## Directions for this task:
Return the listing below word for word.

## Data section:
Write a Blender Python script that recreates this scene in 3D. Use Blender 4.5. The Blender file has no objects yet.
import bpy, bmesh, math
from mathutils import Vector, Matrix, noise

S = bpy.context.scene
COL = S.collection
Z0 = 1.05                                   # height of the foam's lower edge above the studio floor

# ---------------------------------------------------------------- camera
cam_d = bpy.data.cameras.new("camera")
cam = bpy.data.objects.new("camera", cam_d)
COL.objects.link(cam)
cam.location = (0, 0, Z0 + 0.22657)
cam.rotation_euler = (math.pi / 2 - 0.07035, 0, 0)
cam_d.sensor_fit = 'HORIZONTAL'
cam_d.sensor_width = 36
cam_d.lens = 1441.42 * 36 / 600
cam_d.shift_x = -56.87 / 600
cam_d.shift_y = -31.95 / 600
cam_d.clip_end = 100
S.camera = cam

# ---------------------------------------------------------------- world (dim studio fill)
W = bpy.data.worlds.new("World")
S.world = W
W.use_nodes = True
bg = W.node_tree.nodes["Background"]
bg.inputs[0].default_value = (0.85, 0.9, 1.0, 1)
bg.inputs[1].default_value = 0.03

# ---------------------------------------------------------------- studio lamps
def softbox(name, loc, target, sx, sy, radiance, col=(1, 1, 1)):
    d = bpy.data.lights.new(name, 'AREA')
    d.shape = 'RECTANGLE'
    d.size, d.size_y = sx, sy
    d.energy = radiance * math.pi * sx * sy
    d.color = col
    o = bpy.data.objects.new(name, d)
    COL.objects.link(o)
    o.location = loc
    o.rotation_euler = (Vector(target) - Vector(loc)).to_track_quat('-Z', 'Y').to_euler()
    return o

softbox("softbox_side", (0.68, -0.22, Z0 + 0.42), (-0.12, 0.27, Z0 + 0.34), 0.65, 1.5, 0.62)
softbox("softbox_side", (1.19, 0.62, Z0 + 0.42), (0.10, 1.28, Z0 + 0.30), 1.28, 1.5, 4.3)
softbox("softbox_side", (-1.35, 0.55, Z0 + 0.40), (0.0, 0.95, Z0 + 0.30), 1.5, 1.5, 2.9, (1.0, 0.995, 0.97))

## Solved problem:
Write a Blender Python script that recreates this scene in 3D. Use Blender 4.5. The Blender file has no objects yet.
import bpy, bmesh, math
from mathutils import Vector, Matrix, noise

S = bpy.context.scene
COL = S.collection
Z0 = 1.05                                   # height of the foam's lower edge above the studio floor

# ---------------------------------------------------------------- camera
cam_d = bpy.data.cameras.new("camera")
cam = bpy.data.objects.new("camera", cam_d)
COL.objects.link(cam)
cam.location = (0, 0, Z0 + 0.22657)
cam.rotation_euler = (math.pi / 2 - 0.07035, 0, 0)
cam_d.sensor_fit = 'HORIZONTAL'
cam_d.sensor_width = 36
cam_d.lens = 1441.42 * 36 / 600
cam_d.shift_x = -56.87 / 600
cam_d.shift_y = -31.95 / 600
cam_d.clip_end = 100
S.camera = cam

# ---------------------------------------------------------------- world (dim studio fill)
W = bpy.data.worlds.new("World")
S.world = W
W.use_nodes = True
bg = W.node_tree.nodes["Background"]
bg.inputs[0].default_value = (0.85, 0.9, 1.0, 1)
bg.inputs[1].default_value = 0.03

# ---------------------------------------------------------------- studio lamps
def softbox(name, loc, target, sx, sy, radiance, col=(1, 1, 1)):
    d = bpy.data.lights.new(name, 'AREA')
    d.shape = 'RECTANGLE'
    d.size, d.size_y = sx, sy
    d.energy = radiance * math.pi * sx * sy
    d.color = col
    o = bpy.data.objects.new(name, d)
    COL.objects.link(o)
    o.location = loc
    o.rotation_euler = (Vector(target) - Vector(loc)).to_track_quat('-Z', 'Y').to_euler()
    return o

softbox("softbox_side", (0.68, -0.22, Z0 + 0.42), (-0.12, 0.27, Z0 + 0.34), 0.65, 1.5, 0.62)
softbox("softbox_side", (1.19, 0.62, Z0 + 0.42), (0.10, 1.28, Z0 + 0.30), 1.28, 1.5, 4.3)
softbox("softbox_side", (-1.35, 0.55, Z0 + 0.40), (0.0, 0.95, Z0 + 0.30), 1.5, 1.5, 2.9, (1.0, 0.995, 0.97))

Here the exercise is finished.